Conflict & Justice

Eyeing China, India plans railways in disputed state


The Chimmey Monastery, visited by Tibetan Spritual leader the Dalai Lama, is seen in Tawang, in the northwestern corner of Arunachal Pradesh state on November 12, 2009, on the last day of his visit to the disputed region. The Dalai Lama said religious "duty" compelled him to make his visit to a Buddhist region near India's disputed Himalayan border with Tibet that has infuriated China.



In a move to counter China's efforts to claim territory along the disputed border, India plans to build three railway lines in the northeastern state of Arunachal Pradesh, including one that will connect the ethnic Tibetan center of Tawang to the state of Assam, the Indian Express reports.

In the past, India has avoided developing infrastructure along the border, with the logic that roads and railways might facilitate an invading army. But in recent years, China's moves to develop its side of the Line of Actual Control have prompted India also to consider development and tourism as political instruments to bulwark its claims of sovereignty over the region.

Of the railway lines that have been proposed, the Tawang line is the most significant, considering the strategic importance of the area which is also a major Indian military base, the paper said. At present, the only way to reach the area is by helicopter or a road that frequently closes down in bad weather.

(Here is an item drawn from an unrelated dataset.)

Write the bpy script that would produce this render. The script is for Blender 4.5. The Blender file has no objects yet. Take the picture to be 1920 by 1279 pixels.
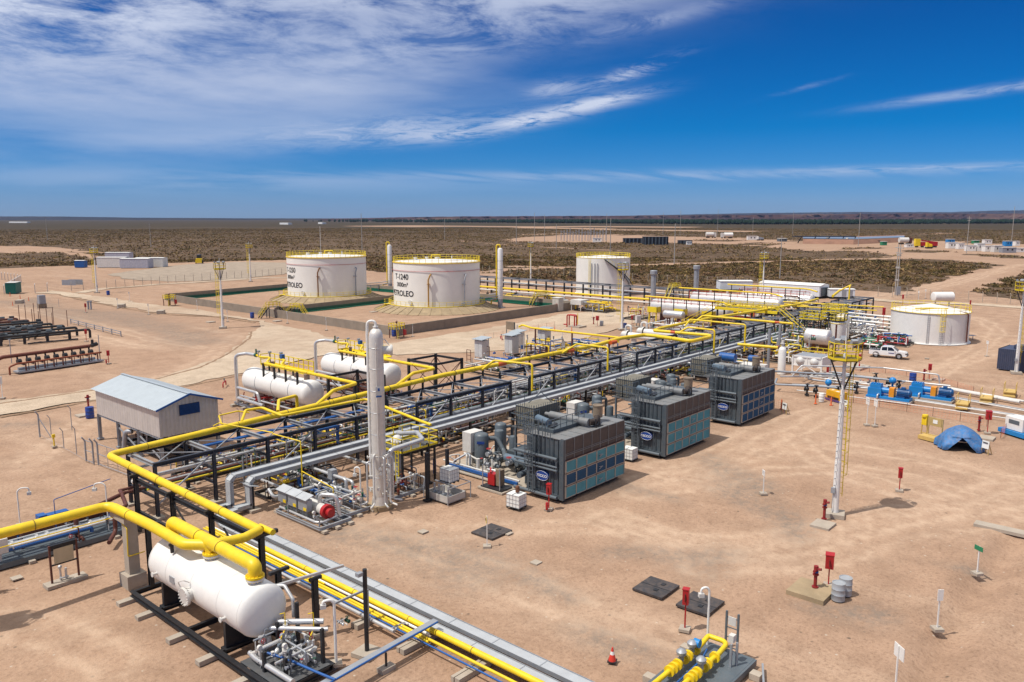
import bpy, math, random
import numpy as np
from mathutils import Vector, Matrix
random.seed(7); rng = np.random.default_rng(11)
S = bpy.context.scene
R = math.radians
# ---------------------------------------------------------------- camera
F, CH, HY = 1493.0, 21.0, 409.0          # focal length in photo pixels, drone height, horizon row
YAW = R(41.2); PIT = math.atan((639.5-HY)/F)
cam = bpy.data.cameras.new('camera'); co = bpy.data.objects.new('camera', cam); S.collection.objects.link(co)
cam.sensor_width = 36; cam.lens = F/1920*36; cam.clip_start = 1; cam.clip_end = 90000
co.location = (0, 0, CH); co.rotation_euler = (math.pi/2-PIT, 0, YAW-math.pi/2); S.camera = co
# ---------------------------------------------------------------- sky
SUN_AZ, SUN_EL = R(156), R(62)
w = bpy.data.worlds.new('World'); S.world = w; w.use_nodes = True
nt = w.node_tree; N = nt.nodes; Lk = nt.links; N.clear()
def nn(t, ty, **k):
    n = t.nodes.new(ty)
    for a, b in k.items():
        if a in ('i',):
            for kk, vv in b.items(): n.inputs[kk].default_value = vv
        else: setattr(n, a, b)
    return n
def mth(t, op, a, b=None, c=None, clamp=False):
    n = t.nodes.new('ShaderNodeMath'); n.operation = op; n.use_clamp = clamp
    for i, x in enumerate((a, b, c)):
        if x is None: continue
        if isinstance(x, (int, float)): n.inputs[i].default_value = x
        else: t.links.new(x, n.inputs[i])
    return n.outputs[0]
def ramp(t, fac, stops, interp='LINEAR'):
    n = t.nodes.new('ShaderNodeValToRGB'); e = n.color_ramp.elements; n.color_ramp.interpolation = interp
    while len(e) > 1: e.remove(e[0])
    e[0].position = stops[0][0]; e[0].color = tuple(stops[0][1])+(1,)
    for p_, c_ in stops[1:]:
        q = e.new(p_); q.color = tuple(c_)+(1,)
    t.links.new(fac, n.inputs[0]); return n.outputs[0]
def mixc(t, f, a, b, mode='MIX'):
    n = t.nodes.new('ShaderNodeMix'); n.data_type = 'RGBA'; n.blend_type = mode
    for k, x in ((0, f), (6, a), (7, b)):
        if isinstance(x, (int, float)): n.inputs[k].default_value = x
        elif isinstance(x, tuple): n.inputs[k].default_value = x if len(x) == 4 else x+(1,)
        else: t.links.new(x, n.inputs[k])
    return n.outputs[2]
out = nn(nt, 'ShaderNodeOutputWorld'); bg = nn(nt, 'ShaderNodeBackground'); bg.inputs[1].default_value = .1
sky = nn(nt, 'ShaderNodeTexSky', sky_type='NISHITA', sun_disc=False, sun_elevation=SUN_EL, altitude=1200, dust_density=.35, ozone_density=3.2, air_density=.9)
sky.sun_rotation = math.pi/2-SUN_AZ
tc = nn(nt, 'ShaderNodeTexCoord')
sep = nn(nt, 'ShaderNodeSeparateXYZ'); Lk.new(tc.outputs['Generated'], sep.inputs[0])
az = mth(nt, 'SUBTRACT', YAW, mth(nt, 'ARCTAN2', sep.outputs[1], sep.outputs[0]))       # compass bearing from the plant's long road, radians
el = mth(nt, 'ARCSINE', sep.outputs[2])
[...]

Beijing lays claim to 90,000 sq km of land in the border state, which it claims as part of southern Tibet, and has reacted angrily to visits by state dignitaries and especially the 2009 visit of the Dalai Lama.

Many observers type China's bellicose stance on the border as part of an effort to tie India down with regional issues and military worries so that it cannot expand its power in the Indian Ocean and Southeast Asia.  But border disputes in Arunachal Pradesh and Ladakh lay at the heart of the 1962 war between the two nations, and they have never been resolved.